My Summer at the Piano

Michael Mellody
non-disclosure
Published in
4 min readSep 30, 2017

“The best ideas are the ones that might turn out to be terrible ideas.” — Annie Clark

It took a summer at the piano to learn something crucial about business as I enter my MBA2 year: the difference between producing and creating.

I hadn’t really played the piano in years. But here it was, a sleek electric piano, one with keys that have the heft of the real thing. It was sitting in the center of my summer apartment’s living room, and I couldn’t not play it.

Recklessly through speakers, with full-throated vocals, on the weekends when my roommate wasn’t home. Through headphones with hummed melodies at night so as not to disturb the neighbors.

I remember, as a kid, slowly ticking off seconds from the kitchen timer my mom made me use to track my daily piano practice. Now I sought precious minutes before leaving for work or after finishing a project late in the evening. Almost every day I’d spend at least a half hour.

In recent years I’d written songs in a certain mold — sonically dense, layered with static and distortions, intentionally complex. I would begin with a chord progression on guitar and work with a friend to warp the structure until the song felt sufficiently textured. I started with real inspiration, but instead of following it to strange and unexpected places, I shaped that spark until my songs felt well crafted, conscious of certain traditions and influences.

Alone at the piano, I began creating something much simpler, more earnest. Perhaps it was my lack of skill or the inspiration of an unfamiliar musical layout, but I shed my impulse to shroud and obscure in favor of straightforward musical expression. I spent hours on the same small set of songs — not shepherding them toward a certain sound, but tweaking chords and structure to produce music closer to the thin, wild sound in my head.

Of course, these songs were not devoid of influences, but they held fewer obvious sonic touch points. Producing work in this manner was difficult. I felt I lacked a barometer to assess artistic success — without clear touch points, against what would I measure my songs? But it was also refreshing. Free from the need to circumscribe my music, I was creating some of my best music.

Also some of my worst. More often than not, my less constrained creative mindset took me to places that didn’t make sense or resulted in ideas that didn’t hang together. Operating without clear goals was liberating but also more difficult to produce a coherent result. This was borne out in the raw numbers of my work — in a previous summer, I might’ve produced seven or eight quality songs; by the end of this past summer, I had only two or three. These songs, however, represented my strongest, most honest work to date.

But my experience at the piano this summer reinforced a distinction I wish I’d internalized earlier — that between producing and creating.

Drawing connections between music and business is tricky for obvious reasons. But my experience at the piano this summer reinforced a distinction I wish I’d internalized earlier — that between producing and creating. While the two lie on a spectrum, creation is “the action … of bringing something into existence” (h/t Google dictionary) while production implies a more prescribed process.
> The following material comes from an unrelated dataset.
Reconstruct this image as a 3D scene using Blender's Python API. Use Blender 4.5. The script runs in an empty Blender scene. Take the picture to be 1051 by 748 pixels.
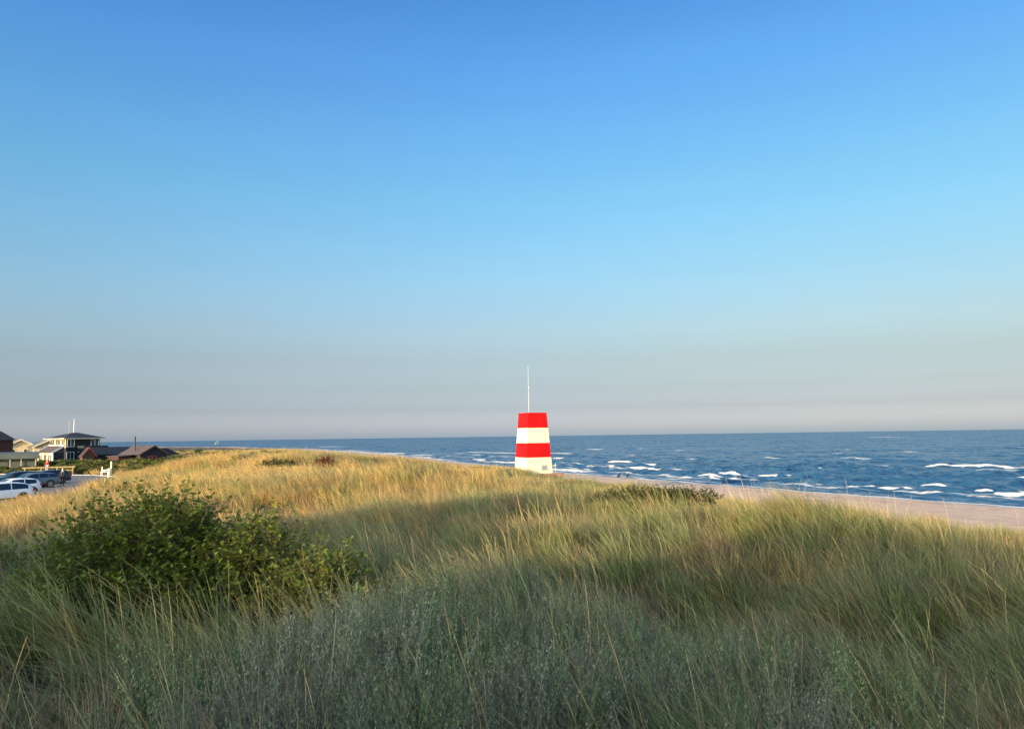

Creation is less reliable and riskier, but can result in a more unexpected idea or solution. Production gets you a similar result every time.

The majority of my MBA1 year was spent producing. I learned and applied OB concepts and strategy frameworks. I memorized and reproduced accounting formulas and ethics terminology. Much of this time spent producing was a good thing. I now have a deeper knowledge of cases and proven ideas to draw upon when solving future problems — this is often more efficient than deriving these insights on one’s own. In fact, some may argue that reinforcing the habit of consistently producing at a high level is the point (or at least a strong side effect) of business school.

But while business school gives us tools, it’s our choice when and how we decide to deploy these tools. Often choosing “to produce” instead of “to create,” especially in the business world where deadlines are tight and risk of failure is significant, is the right decision. But it can become easy to default to this option when sometimes what’s really needed is some truly fresh thinking.